Desalination of produced water via CO2 + C3H8 hydrate formation

Abstract

Recent years have seen increased interest in gas hydrate production as a viable saline water desalination technique. Produced water is the liquid that is extracted from oil and gas fields and is typically salty. The management of produced water is a significant aspect of the petroleum industry because of its potential to serve as a source of fresh water for oil-producing nations with limited access to clean water, growing environmental concerns, and the strict laws governing the discharge of produced water into the environment. In this study, the effect of mixed gas (CO2 + C3H8 (70:30)) hydrate formation in treating produced water and kinetic studies on induction time, moles of gas consumed, rate, water recovery, and water-to-hydrate conversion were experimentally investigated.
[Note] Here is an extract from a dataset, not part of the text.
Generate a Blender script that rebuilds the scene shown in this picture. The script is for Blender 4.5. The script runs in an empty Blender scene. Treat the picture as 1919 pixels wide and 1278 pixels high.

An aqueous solution with the same ion concentrations was prepared and experiments were performed at 275.15 K/277.15 K, 2.0 MPa, and 450 rpm. The findings unveiled that with an increase in salinity, the water recovery decreased showing the hindering effect of salts on mixed hydrate formation by reducing the solubility of mixed gas due to the strong electrostatic force of attraction between salt ions and water. A maximum of 67.3% water recovery was observed in 2.8 wt% produced water solution at 275.15 K, 2.0 MPa, and 450 rpm. Furthermore, the induction time increased by 52.64% in treating 2.8 wt% and a decrease in moles of gas consumed, water recovery, and water-to-hydrate conversion by 6.99%, 2.08%, and 9.69% compared to the deionized water system at 275.15 K. A removal efficiency of 47%-63% is achieved by using CO2 + C3H8 and the sequence of metal cation removal is in the order K+ > Na+ > Mg2+ > Ca2+ and anions SO42− > Cl− at 275.15 K. The results also showed that with a rise in the experimental temperature to 277.15 K the removal efficiency increased though the amount of hydrate formed is less. This study illustrates that the formation of mixed gas (CO2 + C3H8) hydrate can be used for treating produced water based on the water recovery, removal efficiency, electrical conductivity, and total dissolved solids results with lower energy consumption.